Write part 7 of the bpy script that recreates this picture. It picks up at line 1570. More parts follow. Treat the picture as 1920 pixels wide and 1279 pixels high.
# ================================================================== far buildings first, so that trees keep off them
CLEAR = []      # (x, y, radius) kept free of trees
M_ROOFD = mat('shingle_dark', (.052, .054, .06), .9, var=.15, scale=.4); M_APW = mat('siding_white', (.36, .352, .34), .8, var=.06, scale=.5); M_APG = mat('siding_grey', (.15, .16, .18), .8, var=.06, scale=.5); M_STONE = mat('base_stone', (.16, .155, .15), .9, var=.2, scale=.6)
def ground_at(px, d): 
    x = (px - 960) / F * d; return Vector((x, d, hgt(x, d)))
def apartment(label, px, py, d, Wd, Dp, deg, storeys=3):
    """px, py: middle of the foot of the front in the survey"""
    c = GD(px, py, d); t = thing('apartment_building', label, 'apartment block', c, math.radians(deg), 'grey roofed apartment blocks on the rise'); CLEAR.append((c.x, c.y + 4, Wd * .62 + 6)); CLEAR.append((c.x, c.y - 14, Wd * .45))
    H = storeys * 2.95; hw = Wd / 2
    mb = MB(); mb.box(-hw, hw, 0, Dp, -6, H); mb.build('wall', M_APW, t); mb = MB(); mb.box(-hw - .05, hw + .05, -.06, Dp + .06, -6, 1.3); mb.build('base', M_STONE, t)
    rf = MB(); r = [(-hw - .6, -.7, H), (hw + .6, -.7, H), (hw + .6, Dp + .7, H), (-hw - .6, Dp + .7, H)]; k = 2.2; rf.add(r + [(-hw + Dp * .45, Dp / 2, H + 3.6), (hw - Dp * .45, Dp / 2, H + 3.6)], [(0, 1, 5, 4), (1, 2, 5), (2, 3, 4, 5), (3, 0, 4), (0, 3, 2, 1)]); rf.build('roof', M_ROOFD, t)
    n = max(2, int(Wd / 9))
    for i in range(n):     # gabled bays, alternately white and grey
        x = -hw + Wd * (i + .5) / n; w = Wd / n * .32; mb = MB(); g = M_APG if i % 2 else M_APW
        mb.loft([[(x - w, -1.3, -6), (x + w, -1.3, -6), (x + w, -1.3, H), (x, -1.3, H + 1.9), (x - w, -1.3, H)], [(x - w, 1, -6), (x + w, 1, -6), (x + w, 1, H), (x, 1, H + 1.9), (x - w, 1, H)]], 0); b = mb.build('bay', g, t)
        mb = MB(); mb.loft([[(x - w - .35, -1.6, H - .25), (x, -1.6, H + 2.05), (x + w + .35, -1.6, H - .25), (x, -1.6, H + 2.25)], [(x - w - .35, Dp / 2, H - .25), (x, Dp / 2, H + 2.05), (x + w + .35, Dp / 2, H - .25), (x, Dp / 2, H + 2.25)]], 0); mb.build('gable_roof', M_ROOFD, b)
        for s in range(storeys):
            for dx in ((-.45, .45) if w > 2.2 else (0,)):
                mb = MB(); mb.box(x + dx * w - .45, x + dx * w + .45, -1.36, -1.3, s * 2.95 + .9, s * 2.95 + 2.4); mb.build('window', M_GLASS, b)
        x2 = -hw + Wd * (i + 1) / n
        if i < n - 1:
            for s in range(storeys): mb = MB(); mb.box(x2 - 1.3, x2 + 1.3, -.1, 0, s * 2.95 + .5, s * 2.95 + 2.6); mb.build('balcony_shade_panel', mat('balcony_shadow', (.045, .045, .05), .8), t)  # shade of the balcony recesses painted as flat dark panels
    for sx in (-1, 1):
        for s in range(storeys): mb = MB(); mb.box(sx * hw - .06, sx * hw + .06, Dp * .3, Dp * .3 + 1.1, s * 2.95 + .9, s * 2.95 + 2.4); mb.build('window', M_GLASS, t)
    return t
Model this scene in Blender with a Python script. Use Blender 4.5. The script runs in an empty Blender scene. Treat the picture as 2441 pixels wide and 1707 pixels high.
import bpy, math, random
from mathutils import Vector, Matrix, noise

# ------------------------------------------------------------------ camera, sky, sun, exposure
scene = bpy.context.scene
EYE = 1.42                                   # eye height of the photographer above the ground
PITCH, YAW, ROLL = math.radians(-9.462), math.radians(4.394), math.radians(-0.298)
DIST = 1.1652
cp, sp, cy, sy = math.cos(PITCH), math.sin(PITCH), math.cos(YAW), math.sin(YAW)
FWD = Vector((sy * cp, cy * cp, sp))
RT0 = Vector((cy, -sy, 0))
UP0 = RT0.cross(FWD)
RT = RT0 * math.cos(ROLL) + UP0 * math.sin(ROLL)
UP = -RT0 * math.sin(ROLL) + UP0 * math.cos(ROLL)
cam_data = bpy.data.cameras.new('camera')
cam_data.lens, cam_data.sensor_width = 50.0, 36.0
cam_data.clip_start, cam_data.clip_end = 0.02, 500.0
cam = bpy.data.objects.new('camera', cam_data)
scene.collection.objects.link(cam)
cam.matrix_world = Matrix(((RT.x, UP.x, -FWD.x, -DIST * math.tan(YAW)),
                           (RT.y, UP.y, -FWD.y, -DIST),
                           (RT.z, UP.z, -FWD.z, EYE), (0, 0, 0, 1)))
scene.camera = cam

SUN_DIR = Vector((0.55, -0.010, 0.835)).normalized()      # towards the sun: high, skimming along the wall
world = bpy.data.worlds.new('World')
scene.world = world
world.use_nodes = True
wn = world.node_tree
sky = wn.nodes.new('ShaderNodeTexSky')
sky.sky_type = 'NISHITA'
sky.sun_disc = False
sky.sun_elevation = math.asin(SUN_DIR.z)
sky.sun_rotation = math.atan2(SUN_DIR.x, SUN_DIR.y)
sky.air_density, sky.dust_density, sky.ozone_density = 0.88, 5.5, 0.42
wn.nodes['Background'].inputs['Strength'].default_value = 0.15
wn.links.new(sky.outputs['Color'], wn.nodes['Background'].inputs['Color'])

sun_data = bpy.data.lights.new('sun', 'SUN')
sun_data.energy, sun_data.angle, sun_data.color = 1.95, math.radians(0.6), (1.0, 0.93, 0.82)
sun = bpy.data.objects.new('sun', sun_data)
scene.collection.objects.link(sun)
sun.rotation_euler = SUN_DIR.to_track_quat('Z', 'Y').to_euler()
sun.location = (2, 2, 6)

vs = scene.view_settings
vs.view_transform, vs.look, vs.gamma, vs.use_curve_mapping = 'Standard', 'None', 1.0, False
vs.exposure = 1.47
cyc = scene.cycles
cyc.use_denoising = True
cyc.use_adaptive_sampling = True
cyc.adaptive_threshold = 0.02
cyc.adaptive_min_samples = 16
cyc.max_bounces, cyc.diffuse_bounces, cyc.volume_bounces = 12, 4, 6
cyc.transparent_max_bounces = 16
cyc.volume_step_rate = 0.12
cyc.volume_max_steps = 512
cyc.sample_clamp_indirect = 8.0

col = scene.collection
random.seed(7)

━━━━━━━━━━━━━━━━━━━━

*Task instructions*.
Return the material in full, exactly as shown.

*Worked solution*.
Write part 7 of the bpy script that recreates this picture. It picks up at line 1570. More parts follow. Treat the picture as 1920 pixels wide and 1279 pixels high.
# ================================================================== far buildings first, so that trees keep off them
CLEAR = []      # (x, y, radius) kept free of trees
M_ROOFD = mat('shingle_dark', (.052, .054, .06), .9, var=.15, scale=.4); M_APW = mat('siding_white', (.36, .352, .34), .8, var=.06, scale=.5); M_APG = mat('siding_grey', (.15, .16, .18), .8, var=.06, scale=.5); M_STONE = mat('base_stone', (.16, .155, .15), .9, var=.2, scale=.6)
def ground_at(px, d): 
    x = (px - 960) / F * d; return Vector((x, d, hgt(x, d)))
def apartment(label, px, py, d, Wd, Dp, deg, storeys=3):
    """px, py: middle of the foot of the front in the survey"""
    c = GD(px, py, d); t = thing('apartment_building', label, 'apartment block', c, math.radians(deg), 'grey roofed apartment blocks on the rise'); CLEAR.append((c.x, c.y + 4, Wd * .62 + 6)); CLEAR.append((c.x, c.y - 14, Wd * .45))
    H = storeys * 2.95; hw = Wd / 2
    mb = MB(); mb.box(-hw, hw, 0, Dp, -6, H); mb.build('wall', M_APW, t); mb = MB(); mb.box(-hw - .05, hw + .05, -.06, Dp + .06, -6, 1.3); mb.build('base', M_STONE, t)
    rf = MB(); r = [(-hw - .6, -.7, H), (hw + .6, -.7, H), (hw + .6, Dp + .7, H), (-hw - .6, Dp + .7, H)]; k = 2.2; rf.add(r + [(-hw + Dp * .45, Dp / 2, H + 3.6), (hw - Dp * .45, Dp / 2, H + 3.6)], [(0, 1, 5, 4), (1, 2, 5), (2, 3, 4, 5), (3, 0, 4), (0, 3, 2, 1)]); rf.build('roof', M_ROOFD, t)
    n = max(2, int(Wd / 9))
    for i in range(n):     # gabled bays, alternately white and grey
        x = -hw + Wd * (i + .5) / n; w = Wd / n * .32; mb = MB(); g = M_APG if i % 2 else M_APW
        mb.loft([[(x - w, -1.3, -6), (x + w, -1.3, -6), (x + w, -1.3, H), (x, -1.3, H + 1.9), (x - w, -1.3, H)], [(x - w, 1, -6), (x + w, 1, -6), (x + w, 1, H), (x, 1, H + 1.9), (x - w, 1, H)]], 0); b = mb.build('bay', g, t)
        mb = MB(); mb.loft([[(x - w - .35, -1.6, H - .25), (x, -1.6, H + 2.05), (x + w + .35, -1.6, H - .25), (x, -1.6, H + 2.25)], [(x - w - .35, Dp / 2, H - .25), (x, Dp / 2, H + 2.05), (x + w + .35, Dp / 2, H - .25), (x, Dp / 2, H + 2.25)]], 0); mb.build('gable_roof', M_ROOFD, b)
        for s in range(storeys):
            for dx in ((-.45, .45) if w > 2.2 else (0,)):
                mb = MB(); mb.box(x + dx * w - .45, x + dx * w + .45, -1.36, -1.3, s * 2.95 + .9, s * 2.95 + 2.4); mb.build('window', M_GLASS, b)
        x2 = -hw + Wd * (i + 1) / n
        if i < n - 1:
            for s in range(storeys): mb = MB(); mb.box(x2 - 1.3, x2 + 1.3, -.1, 0, s * 2.95 + .5, s * 2.95 + 2.6); mb.build('balcony_shade_panel', mat('balcony_shadow', (.045, .045, .05), .8), t)  # shade of the balcony recesses painted as flat dark panels
    for sx in (-1, 1):
        for s in range(storeys): mb = MB(); mb.box(sx * hw - .06, sx * hw + .06, Dp * .3, Dp * .3 + 1.1, s * 2.95 + .9, s * 2.95 + 2.4); mb.build('window', M_GLASS, t)
    return t
Model this scene in Blender with a Python script. Use Blender 4.5. The script runs in an empty Blender scene. Treat the picture as 2441 pixels wide and 1707 pixels high.
import bpy, math, random
from mathutils import Vector, Matrix, noise

# ------------------------------------------------------------------ camera, sky, sun, exposure
scene = bpy.context.scene
EYE = 1.42                                   # eye height of the photographer above the ground
PITCH, YAW, ROLL = math.radians(-9.462), math.radians(4.394), math.radians(-0.298)
DIST = 1.1652
cp, sp, cy, sy = math.cos(PITCH), math.sin(PITCH), math.cos(YAW), math.sin(YAW)
FWD = Vector((sy * cp, cy * cp, sp))
RT0 = Vector((cy, -sy, 0))
UP0 = RT0.cross(FWD)
RT = RT0 * math.cos(ROLL) + UP0 * math.sin(ROLL)
UP = -RT0 * math.sin(ROLL) + UP0 * math.cos(ROLL)
cam_data = bpy.data.cameras.new('camera')
cam_data.lens, cam_data.sensor_width = 50.0, 36.0
cam_data.clip_start, cam_data.clip_end = 0.02, 500.0
cam = bpy.data.objects.new('camera', cam_data)
scene.collection.objects.link(cam)
cam.matrix_world = Matrix(((RT.x, UP.x, -FWD.x, -DIST * math.tan(YAW)),
                           (RT.y, UP.y, -FWD.y, -DIST),
                           (RT.z, UP.z, -FWD.z, EYE), (0, 0, 0, 1)))
scene.camera = cam

SUN_DIR = Vector((0.55, -0.010, 0.835)).normalized()      # towards the sun: high, skimming along the wall
world = bpy.data.worlds.new('World')
scene.world = world
world.use_nodes = True
wn = world.node_tree
sky = wn.nodes.new('ShaderNodeTexSky')
sky.sky_type = 'NISHITA'
sky.sun_disc = False
sky.sun_elevation = math.asin(SUN_DIR.z)
sky.sun_rotation = math.atan2(SUN_DIR.x, SUN_DIR.y)
sky.air_density, sky.dust_density, sky.ozone_density = 0.88, 5.5, 0.42
wn.nodes['Background'].inputs['Strength'].default_value = 0.15
wn.links.new(sky.outputs['Color'], wn.nodes['Background'].inputs['Color'])

sun_data = bpy.data.lights.new('sun', 'SUN')
sun_data.energy, sun_data.angle, sun_data.color = 1.95, math.radians(0.6), (1.0, 0.93, 0.82)
sun = bpy.data.objects.new('sun', sun_data)
scene.collection.objects.link(sun)
sun.rotation_euler = SUN_DIR.to_track_quat('Z', 'Y').to_euler()
sun.location = (2, 2, 6)

vs = scene.view_settings
vs.view_transform, vs.look, vs.gamma, vs.use_curve_mapping = 'Standard', 'None', 1.0, False
vs.exposure = 1.47
cyc = scene.cycles
cyc.use_denoising = True
cyc.use_adaptive_sampling = True
cyc.adaptive_threshold = 0.02
cyc.adaptive_min_samples = 16
cyc.max_bounces, cyc.diffuse_bounces, cyc.volume_bounces = 12, 4, 6
cyc.transparent_max_bounces = 16
cyc.volume_step_rate = 0.12
cyc.volume_max_steps = 512
cyc.sample_clamp_indirect = 8.0

col = scene.collection
random.seed(7)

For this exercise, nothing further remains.